ウォルターは時期を同じくしてマーティの古本屋へ出掛けて行く。古いフランク・ロイド・ライトの建築関連の本を探していると言う口実で実際妻を亡くした男とはどんなヤツなのか観察する為だ。警察が思うように彼が真犯人とかは一切思いつきもしないのだがその訪問が後半問題になって来るとは全く予想もしていない。

クララは退院して何時もの生活に戻るのだが以前パーティに招待されてやって来たエリー(ヘイリー・ベネット)とウォルターの仲を疑っている。
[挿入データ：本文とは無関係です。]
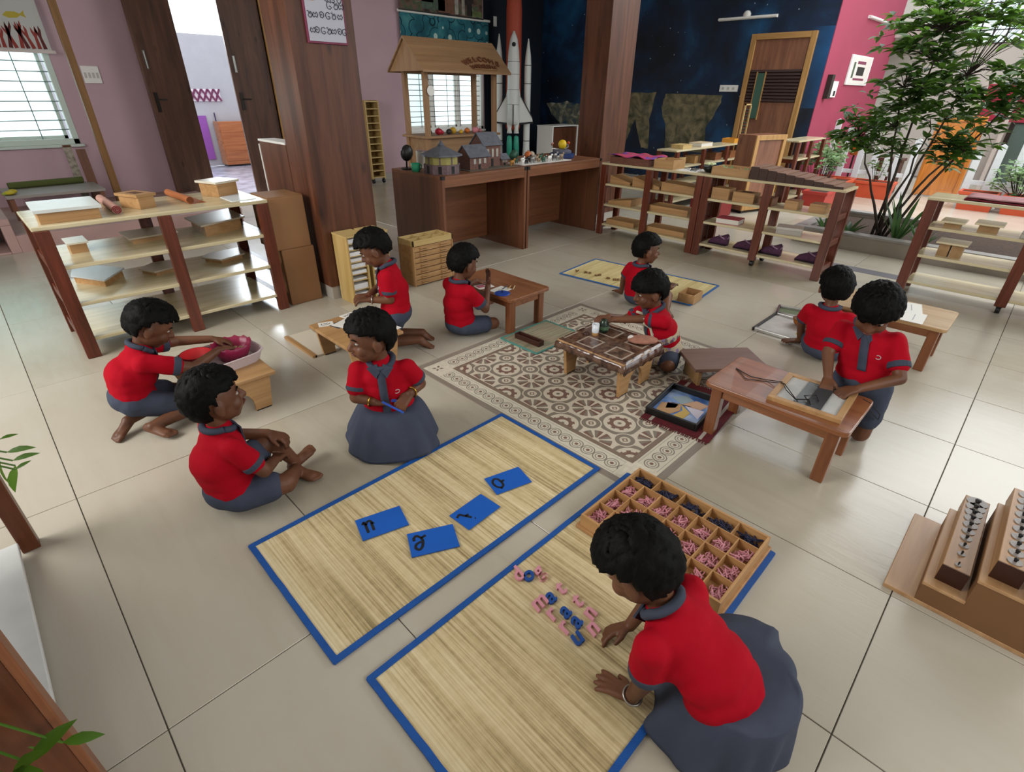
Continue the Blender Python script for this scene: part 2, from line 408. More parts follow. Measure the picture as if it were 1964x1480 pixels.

無論最初問い詰められた時には何もなかったのだが問い詰められる毎に、、ウォルターも気になってしまい”う~ん、誘ってみるか?”と寝ている子を起こすようなクララの言動に反論しているうちに本当にそうなっちまう、そしていよいよクララは”もうアンタなんか出て行ってっ~!”となり言いつつ自分の方から家出をしてしまうのだ。

そして長距離バスに乗って出掛けた筈のクララが翌朝何と鉄橋下に死体となって横たわっている。さあ、、ここから大騒ぎ、ウォルターはまず最初に疑われる、そして古本屋のおっちゃんも、、二人に共通するのは妻を亡くしたやもめ同士、、って事で刑事さんは一気に色めき立つのだ。しかもウォルターのアリバイがあやふやで、、エリーとの関係を警察にも供述してないのでクララが家を出てから死体で発見されるまでの辻褄が合わないのだ。

そして一気に終盤へ向かってまっしぐら、さて真犯人は、奥さん二人を殺したのは同じ犯人なのか?連続殺人?それとも全然関係ない二つの事件で一つは事故?なのか、、ともう最後の最後まで引き込まれました。やっぱり最後まで犯人が判らないミステリーは極上だ。

この邦題だけは最悪だぞ、、今年見た映画の”最低邦題ランキング”でトップファイブに入賞するのは間違いない。ねえパトリシアさん、、”Like A Killer, A Man Who Wanted To Kill His Wife"何て笑っちゃいませんかぁ??喜劇じゃないんだから、、。